• [WHAT NEEDS TO BE DONE]: Retype each line of the listing below, from the first through the one holding "0.33, 160, 0.05)])", with no other lines.
++++++++++++++++++++
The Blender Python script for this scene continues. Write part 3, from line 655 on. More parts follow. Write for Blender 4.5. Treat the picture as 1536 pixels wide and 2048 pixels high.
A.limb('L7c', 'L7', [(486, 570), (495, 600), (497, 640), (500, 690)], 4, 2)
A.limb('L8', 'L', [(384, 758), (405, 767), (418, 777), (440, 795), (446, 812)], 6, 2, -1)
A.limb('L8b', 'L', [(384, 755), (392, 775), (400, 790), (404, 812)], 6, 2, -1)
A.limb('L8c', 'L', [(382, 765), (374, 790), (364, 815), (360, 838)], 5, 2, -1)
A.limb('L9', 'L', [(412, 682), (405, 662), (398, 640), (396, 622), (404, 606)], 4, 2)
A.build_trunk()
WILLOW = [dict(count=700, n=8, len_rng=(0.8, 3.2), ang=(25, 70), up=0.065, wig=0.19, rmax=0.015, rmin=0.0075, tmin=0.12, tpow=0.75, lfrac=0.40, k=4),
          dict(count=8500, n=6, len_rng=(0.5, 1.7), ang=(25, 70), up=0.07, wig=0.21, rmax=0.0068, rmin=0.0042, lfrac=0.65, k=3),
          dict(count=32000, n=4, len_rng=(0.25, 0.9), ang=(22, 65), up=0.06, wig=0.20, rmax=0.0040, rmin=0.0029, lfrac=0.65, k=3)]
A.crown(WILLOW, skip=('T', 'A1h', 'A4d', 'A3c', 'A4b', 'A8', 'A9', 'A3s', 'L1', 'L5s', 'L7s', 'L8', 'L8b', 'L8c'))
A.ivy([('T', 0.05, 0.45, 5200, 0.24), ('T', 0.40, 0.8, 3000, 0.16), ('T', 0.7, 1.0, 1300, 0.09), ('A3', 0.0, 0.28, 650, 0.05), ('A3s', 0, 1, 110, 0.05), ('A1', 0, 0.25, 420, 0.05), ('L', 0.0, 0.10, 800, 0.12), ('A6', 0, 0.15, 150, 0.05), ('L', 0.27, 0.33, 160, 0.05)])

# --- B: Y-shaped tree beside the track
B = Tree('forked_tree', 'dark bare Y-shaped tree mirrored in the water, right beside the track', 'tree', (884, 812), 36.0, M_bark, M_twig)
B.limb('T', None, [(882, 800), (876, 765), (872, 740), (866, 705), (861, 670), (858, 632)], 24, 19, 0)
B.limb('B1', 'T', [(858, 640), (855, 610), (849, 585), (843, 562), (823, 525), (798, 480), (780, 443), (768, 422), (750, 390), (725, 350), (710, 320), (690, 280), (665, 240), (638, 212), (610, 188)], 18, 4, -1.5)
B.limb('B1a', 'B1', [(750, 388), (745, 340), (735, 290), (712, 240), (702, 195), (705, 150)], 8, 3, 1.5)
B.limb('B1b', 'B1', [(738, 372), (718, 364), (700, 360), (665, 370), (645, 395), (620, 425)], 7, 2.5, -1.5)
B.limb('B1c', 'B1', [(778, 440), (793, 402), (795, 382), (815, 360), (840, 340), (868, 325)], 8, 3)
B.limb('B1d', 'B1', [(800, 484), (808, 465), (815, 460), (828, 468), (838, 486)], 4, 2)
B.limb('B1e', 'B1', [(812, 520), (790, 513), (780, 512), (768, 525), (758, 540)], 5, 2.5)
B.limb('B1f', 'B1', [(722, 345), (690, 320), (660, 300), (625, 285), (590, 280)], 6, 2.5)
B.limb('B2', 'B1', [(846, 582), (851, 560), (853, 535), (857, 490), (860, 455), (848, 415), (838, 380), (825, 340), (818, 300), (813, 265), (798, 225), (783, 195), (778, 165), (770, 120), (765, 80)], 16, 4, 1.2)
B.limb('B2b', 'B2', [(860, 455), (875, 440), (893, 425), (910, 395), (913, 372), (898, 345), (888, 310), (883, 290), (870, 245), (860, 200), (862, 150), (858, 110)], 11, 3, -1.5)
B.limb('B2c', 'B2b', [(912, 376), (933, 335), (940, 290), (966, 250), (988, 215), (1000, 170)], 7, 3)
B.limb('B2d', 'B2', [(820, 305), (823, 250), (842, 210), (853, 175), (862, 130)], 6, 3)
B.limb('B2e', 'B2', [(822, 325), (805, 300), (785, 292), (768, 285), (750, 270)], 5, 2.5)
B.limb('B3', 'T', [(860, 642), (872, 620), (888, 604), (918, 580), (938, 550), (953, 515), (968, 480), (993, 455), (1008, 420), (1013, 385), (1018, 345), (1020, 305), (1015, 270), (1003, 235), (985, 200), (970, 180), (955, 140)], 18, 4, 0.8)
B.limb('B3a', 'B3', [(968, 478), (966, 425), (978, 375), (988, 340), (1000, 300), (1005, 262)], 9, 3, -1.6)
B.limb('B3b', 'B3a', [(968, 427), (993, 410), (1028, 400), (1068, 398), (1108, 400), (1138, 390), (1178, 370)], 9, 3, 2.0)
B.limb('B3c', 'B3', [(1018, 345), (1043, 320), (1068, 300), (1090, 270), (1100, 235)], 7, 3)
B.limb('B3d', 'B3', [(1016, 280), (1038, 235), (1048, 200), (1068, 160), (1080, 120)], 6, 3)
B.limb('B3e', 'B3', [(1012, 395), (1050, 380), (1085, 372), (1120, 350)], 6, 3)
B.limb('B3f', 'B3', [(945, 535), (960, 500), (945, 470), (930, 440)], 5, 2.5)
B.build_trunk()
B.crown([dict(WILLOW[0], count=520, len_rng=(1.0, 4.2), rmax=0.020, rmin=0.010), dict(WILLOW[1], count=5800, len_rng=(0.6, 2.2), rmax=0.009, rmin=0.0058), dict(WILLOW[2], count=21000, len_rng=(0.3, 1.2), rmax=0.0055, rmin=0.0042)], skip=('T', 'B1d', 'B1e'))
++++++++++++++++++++
• [WRITTEN REPLY]:
The Blender Python script for this scene continues. Write part 3, from line 655 on. More parts follow. Write for Blender 4.5. Treat the picture as 1536 pixels wide and 2048 pixels high.
A.limb('L7c', 'L7', [(486, 570), (495, 600), (497, 640), (500, 690)], 4, 2)
A.limb('L8', 'L', [(384, 758), (405, 767), (418, 777), (440, 795), (446, 812)], 6, 2, -1)
A.limb('L8b', 'L', [(384, 755), (392, 775), (400, 790), (404, 812)], 6, 2, -1)
A.limb('L8c', 'L', [(382, 765), (374, 790), (364, 815), (360, 838)], 5, 2, -1)
A.limb('L9', 'L', [(412, 682), (405, 662), (398, 640), (396, 622), (404, 606)], 4, 2)
A.build_trunk()
WILLOW = [dict(count=700, n=8, len_rng=(0.8, 3.2), ang=(25, 70), up=0.065, wig=0.19, rmax=0.015, rmin=0.0075, tmin=0.12, tpow=0.75, lfrac=0.40, k=4),
          dict(count=8500, n=6, len_rng=(0.5, 1.7), ang=(25, 70), up=0.07, wig=0.21, rmax=0.0068, rmin=0.0042, lfrac=0.65, k=3),
          dict(count=32000, n=4, len_rng=(0.25, 0.9), ang=(22, 65), up=0.06, wig=0.20, rmax=0.0040, rmin=0.0029, lfrac=0.65, k=3)]
A.crown(WILLOW, skip=('T', 'A1h', 'A4d', 'A3c', 'A4b', 'A8', 'A9', 'A3s', 'L1', 'L5s', 'L7s', 'L8', 'L8b', 'L8c'))
A.ivy([('T', 0.05, 0.45, 5200, 0.24), ('T', 0.40, 0.8, 3000, 0.16), ('T', 0.7, 1.0, 1300, 0.09), ('A3', 0.0, 0.28, 650, 0.05), ('A3s', 0, 1, 110, 0.05), ('A1', 0, 0.25, 420, 0.05), ('L', 0.0, 0.10, 800, 0.12), ('A6', 0, 0.15, 150, 0.05), ('L', 0.27, 0.33, 160, 0.05)])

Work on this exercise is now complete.